Opposition politicians, civil liberties campaigners and many citizens had opposed the law, a divisive issue in a country haunted by memories of domestic spying by Hitler's Gestapo and communist East Germany's Stasi secret police.

A reaction to bomb attacks in Madrid and London in the last few years, the law obliges telecom firms to keep a record of who contacted whom, and the time and location of calls.

The Federal Constitutional Court ruled data may be stored, but details may only be transferred to investigators in the event of inquiries into serious crime.

The decision was the latest in a series of rulings against tighter security measures introduced by Chancellor Angela Merkel and previous governments, and it drew praise from civil liberties campaigners who want greater data protection and privacy rights.

"The grand coalition (of Merkel's Christian Democrats and Social Democrats) should finally draw the lesson of these verdicts and stop crossing the limits of constitutionality on citizen rights," said Claudia Roth from the Green Party.

Joerg van Essen from the opposition FDP called on the government to "finally turn its back on ever-increasing preventive policies and turn towards an interior and legal policy conscious of basic rights."

In 2004, judges ordered the government to tighten rules for bugging homes. Two years later, the court threw out a law meant to prevent mass casualties in potential Sept. 11-style attacks by allowing the shooting down of hijacked planes.

In 2006, the court also set strict limits on the ability of police to trawl electronic databases at random in search of possible terrorists.
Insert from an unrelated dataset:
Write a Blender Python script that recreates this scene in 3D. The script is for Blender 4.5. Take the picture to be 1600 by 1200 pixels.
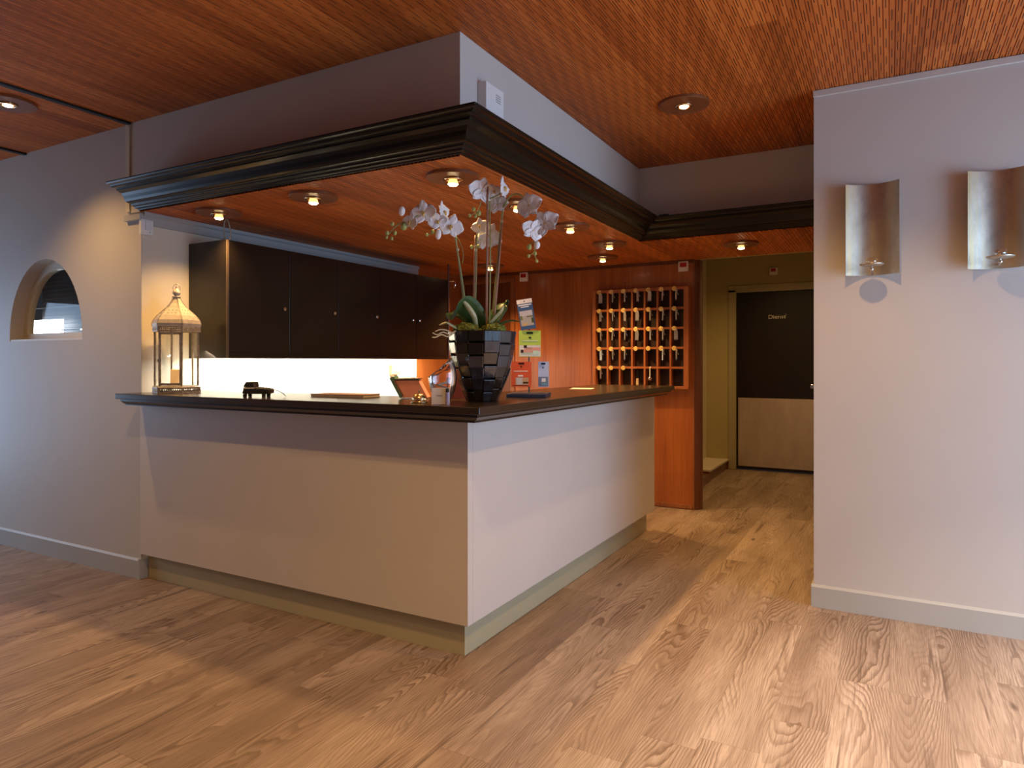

It said general data trawling was only lawful if there was a concrete threat to Germany or one of its regions, or a danger to human life or freedom.

The court said earlier this year domestic security services were allowed to monitor computers of suspected criminals, but only if they had evidence showing they were dangerous.

Separately, the judges also said police were no longer allowed to register large numbers of car number plates at random and compare them with records. The measure must be restricted to concrete threats or to areas with high crime rates.